3D scene scripts:
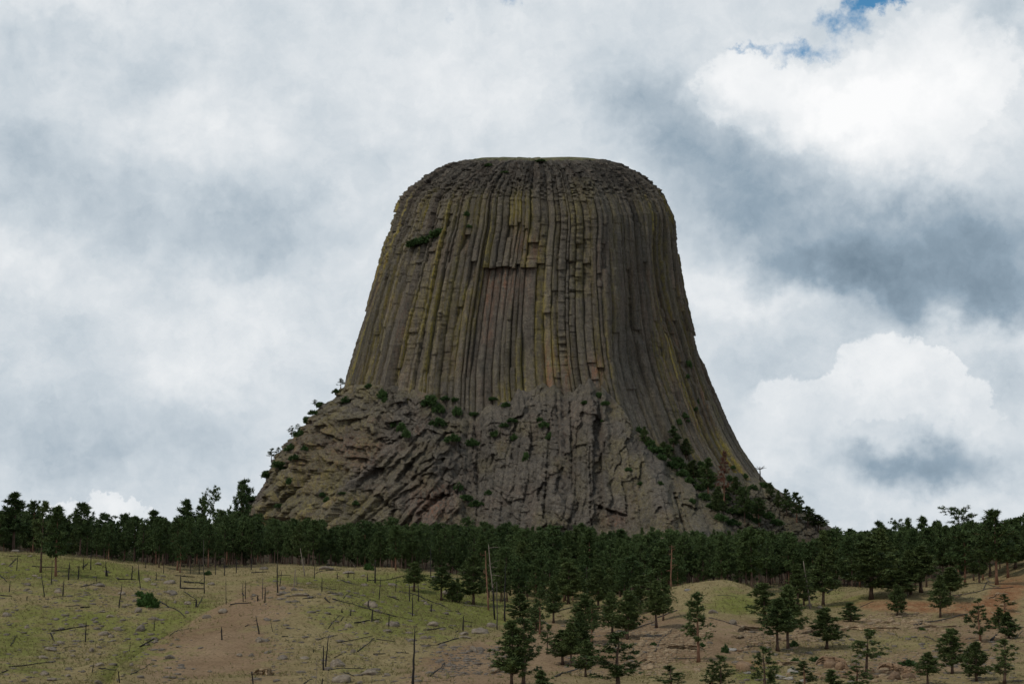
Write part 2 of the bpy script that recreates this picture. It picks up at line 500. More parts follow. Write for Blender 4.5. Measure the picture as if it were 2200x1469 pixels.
def tps(x, y):
    x, y = np.asarray(x, float) / S_, np.asarray(y, float) / S_
    sh = x.shape
    x, y = x.ravel(), y.ravel()
    out = sol[-3] + sol[-2] * x + sol[-1] * y
    for i in range(len(cp)):
        out = out + sol[i] * _k((x - A2[i, 0]) ** 2 + (y - A2[i, 1]) ** 2)
    return out.reshape(sh)

R_G = np.concatenate([np.geomspace(8, 240, 24, endpoint=False), np.arange(240, 560, 0.85), np.geomspace(560, 1500, 130, endpoint=False), np.geomspace(1500, 9000, 24)])
AZ_F = np.arange(-17, 17.001, 0.085)
AZ_G = np.radians(np.concatenate([np.linspace(-180, -17, 46)[:-1], AZ_F, np.linspace(17, 180, 46)[1:-1]]))
rr, aa = np.meshgrid(R_G, AZ_G, indexing='ij')
gx, gy = rr * np.sin(aa), rr * np.cos(aa)
gz = tps(gx, gy)
gz = np.clip(gz, -40, 75)
fade = sstep(1800, 3000, rr)
gz = gz * (1 - fade) + (-18 + 10 * fbm(gx / 900, gy / 900, 3)) * fade
infront = np.cos(aa) > 0
side = sstep(rad(60), rad(25), np.abs(aa))
gz = gz * side + np.where(infront, -12, -6) * (1 - side) * 1.0
rough_g = .9 * fbm(gx / 48, gy / 60, 10, 2) + .75 * fbm(gx / 26, gy / 26, 11, 3) + .22 * fbm(gx / 6, gy / 6, 12, 3) + .09 * fbm(gx / 1.7, gy / 1.7, 13, 2)
gz = gz + rough_g * sstep(60, 200, rr)

for bx_, by_, bd_, bh_, sx_, sy_ in [(600, 1330, 366, 3.2, 36, 42), (820, 1290, 415, 1.6, 30, 30), (1550, 1262, 398, .9, 16, 20), (320, 1400, 348, -2.0, 20, 34), (130, 1290, 418, 2.0, 30, 34), (1120, 1335, 386, -1.8, 22, 30), (1330, 1390, 340, 1.4, 22, 26), (1960, 1310, 405, 1.2, 24, 16), (1740, 1400, 332, -1.2, 22, 18)]:
    _c = at(bx_, by_, float(bd_))
    gz = gz + bh_ * np.exp(-((gx - _c[0]) / sx_) ** 2 - ((gy - _c[1]) / sy_) ** 2)

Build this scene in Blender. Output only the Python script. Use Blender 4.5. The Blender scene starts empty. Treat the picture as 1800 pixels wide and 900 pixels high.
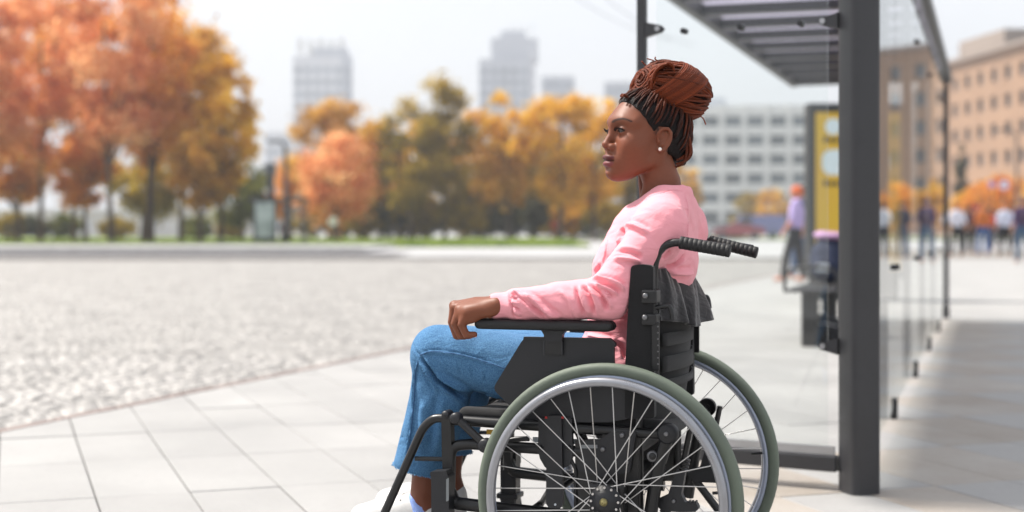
import bpy, bmesh, math, random
import numpy as np
from mathutils import Vector, Matrix, Euler
from mathutils.bvhtree import BVHTree

sc = bpy.context.scene
col = sc.collection
R = math.radians
rnd = random.Random(7)

# ------------------------------------------------------------------ camera
CAM_H = 0.911
cam_d = bpy.data.cameras.new('camera')
cam_d.lens = 50.0
cam_d.sensor_width = 36.0
cam_d.shift_y = -49.0 / 1800.0
cam_d.clip_start = 0.05
cam_d.clip_end = 6000.0
cam_d.dof.use_dof = True
cam_d.dof.focus_distance = 3.33
cam_d.dof.aperture_fstop = 2.1
cam = bpy.data.objects.new('camera', cam_d)
cam.location = (0, 0, CAM_H)
cam.rotation_euler = (R(90), 0, 0)
col.objects.link(cam)
sc.camera = cam

# ------------------------------------------------------------------ sky and sun
SUN_EL, SUN_AZ = 56.0, (-0.93, 0.37)           # elevation; horizontal direction towards the sun
world = bpy.data.worlds.new('World')
sc.world = world
world.use_nodes = True
wn, wl = world.node_tree.nodes, world.node_tree.links
wn.clear()
w_out = wn.new('ShaderNodeOutputWorld')
w_bg = wn.new('ShaderNodeBackground')
w_sky = wn.new('ShaderNodeTexSky')
w_sky.sky_type = 'NISHITA'
w_sky.sun_disc = False
w_sky.sun_elevation = R(SUN_EL)
w_sky.sun_rotation = math.atan2(SUN_AZ[0], SUN_AZ[1])
w_sky.air_density = 1.0
w_sky.dust_density = 4.0
w_sky.ozone_density = 1.0
# thin bright overcast: a veil of high cloud in front of the blue
w_tc = wn.new('ShaderNodeTexCoord')
w_no = wn.new('ShaderNodeTexNoise')
w_no.inputs['Scale'].default_value = 2.2
w_no.inputs['Detail'].default_value = 5.0
w_mr = wn.new('ShaderNodeMapRange')
w_mr.inputs['From Min'].default_value = 0.3
w_mr.inputs['From Max'].default_value = 0.7
w_mr.inputs['To Min'].default_value = 0.72
w_mr.inputs['To Max'].default_value = 0.95
w_mix = wn.new('ShaderNodeMix')
w_mix.data_type = 'RGBA'
w_mix.inputs['B'].default_value = (6.6, 6.75, 7.0, 1)
wl.new(w_tc.outputs['Generated'], w_no.inputs['Vector'])
wl.new(w_no.outputs['Fac'], w_mr.inputs['Value'])
wl.new(w_mr.outputs['Result'], w_mix.inputs['Factor'])
wl.new(w_sky.outputs['Color'], w_mix.inputs['A'])
wl.new(w_mix.outputs['Result'], w_bg.inputs['Color'])
w_bg.inputs['Strength'].default_value = 0.092
wl.new(w_bg.outputs['Background'], w_out.inputs['Surface'])

sun_d = bpy.data.lights.new('sun', 'SUN')
sun_d.energy = 4.1
sun_d.angle = R(4.0)
sun_d.color = (1.0, 0.947, 0.87)
sun = bpy.data.objects.new('sun', sun_d)
_az = Vector((SUN_AZ[0], SUN_AZ[1], 0)).normalized()
_sd = Vector((_az.x * math.cos(R(SUN_EL)), _az.y * math.cos(R(SUN_EL)), math.sin(R(SUN_EL))))
sun.rotation_euler = (-_sd).to_track_quat('-Z', 'Y').to_euler()
sun.location = (-20, 10, 30)
col.objects.link(sun)

# ------------------------------------------------------------------ exposure
sc.view_settings.view_transform = 'Standard'
sc.view_settings.look = 'None'
sc.view_settings.gamma = 1.0
sc.view_settings.use_curve_mapping = False
sc.view_settings.exposure = 0.87
sc.render.engine = 'CYCLES'
sc.cycles.use_denoising = True
sc.cycles.max_bounces = 8
sc.cycles.transparent_max_bounces = 16
sc.cycles.caustics_reflective = False
sc.cycles.caustics_refractive = False


# ------------------------------------------------------------------ helpers
def S(r, g, b):
    f = lambda c: (c / 255 / 12.92) if c / 255 <= 0.04045 else ((c / 255 + 0.055) / 1.055) ** 2.4
    return (f(r), f(g), f(b), 1.0)


def tag(o, label=None, cat=None, group=None, kind=None):
    if label: o['label'] = label
    if cat: o['category'] = cat
    if group: o['group'] = group
    if kind: o['kind'] = kind
    return o


def empty(name, loc=(0, 0, 0), rz=0.0, parent=None):
    o = bpy.data.objects.new(name, None)
    o.empty_display_size = 0.1
    o.location = loc
    o.rotation_euler = (0, 0, rz)
    col.objects.link(o)
    if parent: o.parent = parent
    return o


def make_mesh(name, verts, faces, smooth=False):
    me = bpy.data.meshes.new(name)
    if isinstance(verts, np.ndarray): verts = verts.tolist()
    if isinstance(faces, np.ndarray): faces = faces.tolist()
    me.from_pydata(verts, [], faces)
    if smooth:
        me.polygons.foreach_set('use_smooth', [True] * len(me.polygons))
    me.update()
    return me


def link(name, me, mat=None, parent=None, loc=None, rot=None):
    o = bpy.data.objects.new(name, me)
    if mat is not None and len(me.materials) == 0: me.materials.append(mat)
    if parent: o.parent = parent
    if loc is not None: o.location = loc
    if rot is not None: o.rotation_euler = rot
    col.objects.link(o)
    return o


class MB:
    """collects shapes into one mesh"""
    def __init__(s):
        s.v, s.f, s.sm = [], [], []

    def add(s, verts, faces, smooth=False):
        n = len(s.v)
        s.v += [tuple(v) for v in verts]
        s.f += [tuple(i + n for i in f) for f in faces]
        s.sm += [smooth] * len(faces)
        return s

    def box(s, c, d, rz=0.0, rot=None, bev=0.0):
        """centre, full dimensions; bev > 0 chamfers all edges"""
        hx, hy, hz = d[0] / 2, d[1] / 2, d[2] / 2
        M = rot if rot is not None else Matrix.Rotation(rz, 3, 'Z')
        c = Vector(c)
        if bev <= 0:
            vs = [(x, y, z) for x in (-hx, hx) for y in (-hy, hy) for z in (-hz, hz)]
            fs = [(0, 1, 3, 2), (4, 6, 7, 5), (0, 4, 5, 1), (2, 3, 7, 6), (0, 2, 6, 4), (1, 5, 7, 3)]
        else:
            b = min(bev, hx * .9, hy * .9, hz * .9)
            bm = bmesh.new()
            bmesh.ops.create_cube(bm, size=1.0)
            for v in bm.verts:
                v.co = Vector((v.co.x * 2 * hx, v.co.y * 2 * hy, v.co.z * 2 * hz))
            bmesh.ops.bevel(bm, geom=list(bm.edges), offset=b, segments=2, profile=0.6, affect='EDGES')
            bm.verts.index_update()
            vs = [tuple(v.co) for v in bm.verts]
            fs = [tuple(v.index for v in f.verts) for f in bm.faces]
            bm.free()
        return s.add([c + M @ Vector(v) for v in vs], fs)

    def tube(s, pts, r, n=10, cap=True, smooth=True):
        pts = [Vector(p) for p in pts]
        rs = r if isinstance(r, (list, tuple)) else [r] * len(pts)
        vs, fs = [], []
        up = None
        for i, p in enumerate(pts):
            if i == 0: t = pts[1] - p
            elif i == len(pts) - 1: t = p - pts[i - 1]
            else: t = (pts[i + 1] - p).normalized() + (p - pts[i - 1]).normalized()
            t.normalize()
            if up is None:
                up = Vector((0, 0, 1)) if abs(t.z) < 0.9 else Vector((1, 0, 0))
                up = (up - t * up.dot(t)).normalized()
            else:
                up = (up - t * up.dot(t))
                up = up.normalized() if up.length > 1e-6 else t.orthogonal().normalized()
            b = t.cross(up)
            for k in range(n):
                a = 2 * math.pi * k / n
                vs.append(p + (up * math.cos(a) + b * math.sin(a)) * rs[i])
        for i in range(len(pts) - 1):
            for k in range(n):
                k2 = (k + 1) % n
                fs.append((i * n + k, i * n + k2, (i + 1) * n + k2, (i + 1) * n + k))
        s.add(vs, fs, smooth)
        if cap:
            m = (len(pts) - 1) * n
            s.add([vs[k] for k in range(n)], [tuple(reversed(range(n)))])
            s.add([vs[m + k] for k in range(n)], [tuple(range(n))])
        return s

    def lathe(s, prof, n=32, origin=(0, 0, 0), axis='Z', closed=False, smooth=True):
        """prof: list of (radius, height); revolved about axis"""
        o = Vector(origin)
        vs, fs = [], []
        for (r, h) in prof:
            for k in range(n):
                a = 2 * math.pi * k / n
                c, d = r * math.cos(a), r * math.sin(a)
                vs.append(o + (Vector((c, d, h)) if axis == 'Z' else Vector((c, h, d)) if axis == 'Y' else Vector((h, c, d))))
        m = len(prof)
        for i in range(m if closed else m - 1):
            j = (i + 1) % m
            for k in range(n):
                k2 = (k + 1) % n
                f = (i * n + k, i * n + k2, j * n + k2, j * n + k)
                fs.append(f if axis != 'Y' else tuple(reversed(f)))
        return s.add(vs, fs, smooth)

    def prism(s, poly, a, b, axis='Y'):
        """poly of 2d points, extruded from a to b along axis; 2d = the two other axes in order"""
        def p3(u, v, w):
            return (u, w, v) if axis == 'Y' else (u, v, w) if axis == 'Z' else (w, u, v)
        n = len(poly)
        vs = [p3(u, v, a) for u, v in poly] + [p3(u, v, b) for u, v in poly]
        fs = [tuple(range(n)), tuple(range(2 * n - 1, n - 1, -1))]
        for i in range(n):
            j = (i + 1) % n
            fs.append((i, i + n, j + n, j))
        return s.add(vs, fs)

    def build(s, name, mat=None, parent=None, loc=None, rot=None):
        me = bpy.data.meshes.new(name)
        me.from_pydata(s.v, [], s.f)
        me.polygons.foreach_set('use_smooth', s.sm)
        bm = bmesh.new(); bm.from_mesh(me)
        bmesh.ops.recalc_face_normals(bm, faces=list(bm.faces))
        bm.to_mesh(me); bm.free()
        me.update()
        return link(name, me, mat, parent, loc, rot)


def copy_tree(o, parent=None):
    c = o.copy()
    col.objects.link(c)
    c.parent = parent
    for ch in list(o.children): copy_tree(ch, c)
    return c


def round_poly(pts, r, n=4):
    """rounds the corners of a 2d polygon"""
    out = []
    m = len(pts)
    for i in range(m):
        p0, p, p1 = Vector(pts[i - 1]), Vector(pts[i]), Vector(pts[(i + 1) % m])
        a, b = (p0 - p), (p1 - p)
        q = min(r, a.length * .45, b.length * .45)
        A, B = p + a.normalized() * q, p + b.normalized() * q
        for k in range(n + 1):
            t = k / n
            out.append(tuple(A * (1 - t) ** 2 + p * 2 * t * (1 - t) + B * t * t))
    return out


def bez(pts, n=8):
    """Catmull-Rom through points"""
    pts = [Vector(p) for p in pts]
    q = [pts[0] * 2 - pts[1]] + pts + [pts[-1] * 2 - pts[-2]]
    out = []
    for i in range(1, len(q) - 2):
        p0, p1, p2, p3 = q[i - 1], q[i], q[i + 1], q[i + 2]
        for k in range(n):
            t = k / n
            out.append(0.5 * ((2 * p1) + (-p0 + p2) * t + (2 * p0 - 5 * p1 + 4 * p2 - p3) * t * t + (-p0 + 3 * p1 - 3 * p2 + p3) * t ** 3))
    out.append(pts[-1])
    return out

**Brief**
Repeat only what runs from the first line of the records above to the line with "rnd = random.Random(7)", both included, word for word, minus the pictures.

**Answer**
Write part 2 of the bpy script that recreates this picture. It picks up at line 500. More parts follow. Write for Blender 4.5. Measure the picture as if it were 2200x1469 pixels.
def tps(x, y):
    x, y = np.asarray(x, float) / S_, np.asarray(y, float) / S_
    sh = x.shape
    x, y = x.ravel(), y.ravel()
    out = sol[-3] + sol[-2] * x + sol[-1] * y
    for i in range(len(cp)):
        out = out + sol[i] * _k((x - A2[i, 0]) ** 2 + (y - A2[i, 1]) ** 2)
    return out.reshape(sh)

R_G = np.concatenate([np.geomspace(8, 240, 24, endpoint=False), np.arange(240, 560, 0.85), np.geomspace(560, 1500, 130, endpoint=False), np.geomspace(1500, 9000, 24)])
AZ_F = np.arange(-17, 17.001, 0.085)
AZ_G = np.radians(np.concatenate([np.linspace(-180, -17, 46)[:-1], AZ_F, np.linspace(17, 180, 46)[1:-1]]))
rr, aa = np.meshgrid(R_G, AZ_G, indexing='ij')
gx, gy = rr * np.sin(aa), rr * np.cos(aa)
gz = tps(gx, gy)
gz = np.clip(gz, -40, 75)
fade = sstep(1800, 3000, rr)
gz = gz * (1 - fade) + (-18 + 10 * fbm(gx / 900, gy / 900, 3)) * fade
infront = np.cos(aa) > 0
side = sstep(rad(60), rad(25), np.abs(aa))
gz = gz * side + np.where(infront, -12, -6) * (1 - side) * 1.0
rough_g = .9 * fbm(gx / 48, gy / 60, 10, 2) + .75 * fbm(gx / 26, gy / 26, 11, 3) + .22 * fbm(gx / 6, gy / 6, 12, 3) + .09 * fbm(gx / 1.7, gy / 1.7, 13, 2)
gz = gz + rough_g * sstep(60, 200, rr)

for bx_, by_, bd_, bh_, sx_, sy_ in [(600, 1330, 366, 3.2, 36, 42), (820, 1290, 415, 1.6, 30, 30), (1550, 1262, 398, .9, 16, 20), (320, 1400, 348, -2.0, 20, 34), (130, 1290, 418, 2.0, 30, 34), (1120, 1335, 386, -1.8, 22, 30), (1330, 1390, 340, 1.4, 22, 26), (1960, 1310, 405, 1.2, 24, 16), (1740, 1400, 332, -1.2, 22, 18)]:
    _c = at(bx_, by_, float(bd_))
    gz = gz + bh_ * np.exp(-((gx - _c[0]) / sx_) ** 2 - ((gy - _c[1]) / sy_) ** 2)

Build this scene in Blender. Output only the Python script. Use Blender 4.5. The Blender scene starts empty. Treat the picture as 1800 pixels wide and 900 pixels high.
import bpy, bmesh, math, random
import numpy as np
from mathutils import Vector, Matrix, Euler
from mathutils.bvhtree import BVHTree

sc = bpy.context.scene
col = sc.collection
R = math.radians
rnd = random.Random(7)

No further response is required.